Next time I defrost I am working on a master list that I will tape to the freezer door so I can write down in /out. I also block the door close with a case of bottled water. My family isn’t as diligent as they cook be about making sure the door is closed!

1 Like

To me, this is the best argument yet for a “smart” freezer that you can use for keeping inventory.

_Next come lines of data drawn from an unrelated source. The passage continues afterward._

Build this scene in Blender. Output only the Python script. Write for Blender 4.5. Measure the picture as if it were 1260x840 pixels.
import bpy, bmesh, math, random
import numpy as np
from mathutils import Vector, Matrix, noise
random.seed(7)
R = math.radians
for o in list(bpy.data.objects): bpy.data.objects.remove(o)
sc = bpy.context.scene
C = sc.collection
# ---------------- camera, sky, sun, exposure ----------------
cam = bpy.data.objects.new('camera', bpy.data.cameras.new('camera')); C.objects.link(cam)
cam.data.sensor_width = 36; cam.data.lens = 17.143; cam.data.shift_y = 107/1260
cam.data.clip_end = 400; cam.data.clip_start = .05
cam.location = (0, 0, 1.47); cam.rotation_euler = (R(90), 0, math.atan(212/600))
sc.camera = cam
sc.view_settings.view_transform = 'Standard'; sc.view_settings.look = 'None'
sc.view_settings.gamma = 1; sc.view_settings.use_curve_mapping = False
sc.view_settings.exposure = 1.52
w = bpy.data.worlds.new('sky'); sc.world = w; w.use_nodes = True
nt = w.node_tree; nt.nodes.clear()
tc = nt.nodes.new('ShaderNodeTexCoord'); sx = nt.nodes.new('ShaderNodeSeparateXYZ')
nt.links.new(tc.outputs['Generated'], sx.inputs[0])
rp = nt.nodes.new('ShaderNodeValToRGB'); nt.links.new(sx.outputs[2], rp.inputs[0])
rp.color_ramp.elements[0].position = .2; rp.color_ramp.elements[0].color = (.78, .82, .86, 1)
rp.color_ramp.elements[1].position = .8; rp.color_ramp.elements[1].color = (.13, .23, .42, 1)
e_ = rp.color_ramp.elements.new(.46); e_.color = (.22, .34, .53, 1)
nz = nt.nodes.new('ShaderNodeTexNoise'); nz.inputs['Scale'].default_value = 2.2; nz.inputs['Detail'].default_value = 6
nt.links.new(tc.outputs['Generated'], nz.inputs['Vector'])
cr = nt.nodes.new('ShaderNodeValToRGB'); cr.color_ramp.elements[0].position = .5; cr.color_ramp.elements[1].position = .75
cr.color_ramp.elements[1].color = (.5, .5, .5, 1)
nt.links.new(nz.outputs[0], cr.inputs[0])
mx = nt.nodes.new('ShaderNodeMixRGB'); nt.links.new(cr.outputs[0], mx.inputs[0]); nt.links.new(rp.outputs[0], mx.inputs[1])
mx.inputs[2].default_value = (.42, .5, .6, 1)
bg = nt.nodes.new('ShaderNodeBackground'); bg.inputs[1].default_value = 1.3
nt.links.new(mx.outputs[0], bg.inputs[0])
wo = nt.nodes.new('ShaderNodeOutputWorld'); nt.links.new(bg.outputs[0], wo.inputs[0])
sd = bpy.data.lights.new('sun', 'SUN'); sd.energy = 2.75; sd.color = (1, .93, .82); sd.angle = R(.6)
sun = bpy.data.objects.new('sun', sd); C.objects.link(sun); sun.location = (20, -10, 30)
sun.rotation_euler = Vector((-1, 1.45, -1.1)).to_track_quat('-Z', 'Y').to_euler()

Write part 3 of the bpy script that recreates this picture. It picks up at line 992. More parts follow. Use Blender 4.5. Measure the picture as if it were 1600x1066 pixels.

I have a chest freezer with 2 baskets.

In the baskets I tend to keep chopped Herbs from the garden:
Italian Parsley, Cilantro, Dill, Chives, Rosemary, Thyme, Oregano and Garlic Chive.
I also keep grated cheeses:
Parmigiano Reggiano, Romano Pecorino, Grana Padano and Asiago.

The other basket stores:
Tofu, Bacon and breakfast sausages.

I have zones for my freezer with cardboard boxes.

Bottom Left:
Pork Roasts, Pork Chops and Lamb which leaves a little room at the front for cheat meals eg. Pot stickers, Corn Dogs, Round Sausage Patties and Bacon wrapped Sausages.

Middle:
Any fish and Seafood
on top of Fish/Seafood in Freezer travel bags from Ikea (for easy removal) variety of vegetables.

Bottom Right:
Steak and Chicken

Space Beside the Motor:
a bottle of Vodka and Caraway Akvavit.

Upright freezers take up less real estate, easier to access, and clean.
Chests are cheaper, more storage, and last longer.

4 Likes

I have a chest freezer in my garage, along with an apt-sized fridge freezer. Have had a couple of different chest freezers for the past 30 years. Not sure how I’d be with an upright as I’m so used to a chest freezer.

Yeah, it can sometimes be tough to find things. That’s why I started to keep an Excel spreadsheet on my upstairs fridge a long ago with quantities and sizes of items, sorted out by grouping the like items. Stackable items (meat sauce, containers of lasagna, etc.) go in the fridge freezer. In the chest freezer, I put those items in the same general area of the freezer in plastic bags if multiples of a single item, like hamburgers. I update the fridge list when it gets too messy. I’m not home right now; otherwise I’d take a picture of the list.

Wait. Found a pic from January. Something like this. It’s been a lifesaver.

And yes, that’s a CH magnet holding the bottom if the list.

20220121_200110

3 Likes

That’s pretty amazing. So those items are sort of permanent, even weights/quantity? 2 Tbs lime juice!

1 Like

That is awesome. Felix Unger would even be amazed!!! Well done.

2 Likes

When we were looking for chest freezers about a year or two ago, we couldn’t find a reasonably priced one in the size we needed that was frost-free. We’ll get around to defrosting it when the buildup gets to be too much. :slight_smile:

That’s great! And of course, so is the magnet.

1 Like

We have uprights which I prefer. However, if I were to go with a chest style I’d buy 2 smaller ones so I could turn one off during periods of low usage. FWIW.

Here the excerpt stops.